1. PFA and II: individual forms
PFA is the Romanian equivalent of the French auto-entrepreneur, particularly used by freelancers and liberal professions.
PFA (Persoană Fizică Autorizată) is the Romanian auto-entrepreneur equivalent. Registration is done at ONRC (Oficiul Național al Registrului Comerțului) in 3 to 5 days, with reduced administrative cost (approximately €50 to €100). PFA can exercise one main activity (adding secondary activities requires modification). No share capital required. PFA is widely used by tech freelancers, consultants, liberal professions (doctors, lawyers, architects, programmers), and solo craftspeople.
Fiscally, PFA is taxed at personal income tax at the unique 10% rate on real profit (income minus deductible professional expenses). To this add social contributions: CAS (pension) 25% and CASS (health) 10%, calculated on a minimum base of 12 gross minimum monthly salaries annually (~50,000 RON, ~€10,000) for PFAs exceeding this income threshold. For low-income PFAs (under the threshold), only minimum health contribution is due (approximately 2,500 RON annually).
II (Întreprindere Individuală) is another sole proprietorship form, rarer than PFA. It allows exercising multiple activities under one structure and can employ salaried workers. Taxation is identical to PFA (10% tax + CAS/CASS contributions). IF (Întreprindere Familială) allows multiple family members to associate in a common activity, with joint unlimited liability.

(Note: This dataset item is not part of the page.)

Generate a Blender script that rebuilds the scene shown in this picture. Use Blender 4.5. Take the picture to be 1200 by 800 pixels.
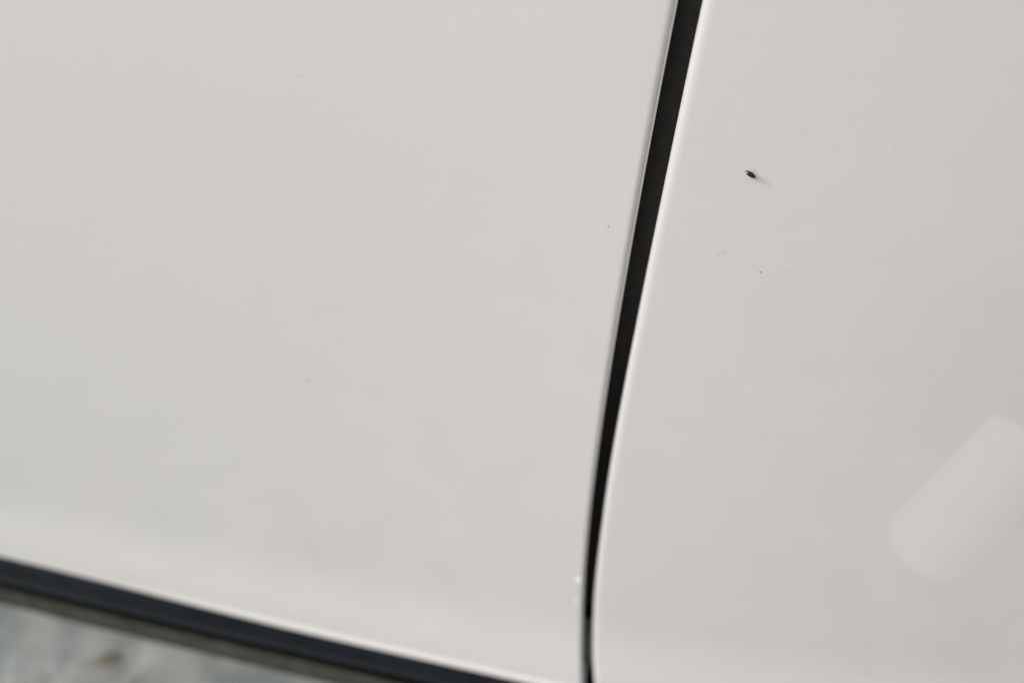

PFA and requalification risk
ANAF (Romanian tax administration) has reinforced since 2022 controls on PFAs in exclusive relation with a single client (simulated employment relationship). If a PFA works for a single client full-time with effective subordination, the administration can requalify the relationship as employment contract and demand retroactive social contribution payment by the « client » (actually requalified as employer). Diversifying clients (at least 3) and keeping autonomy proofs is essential to secure the status.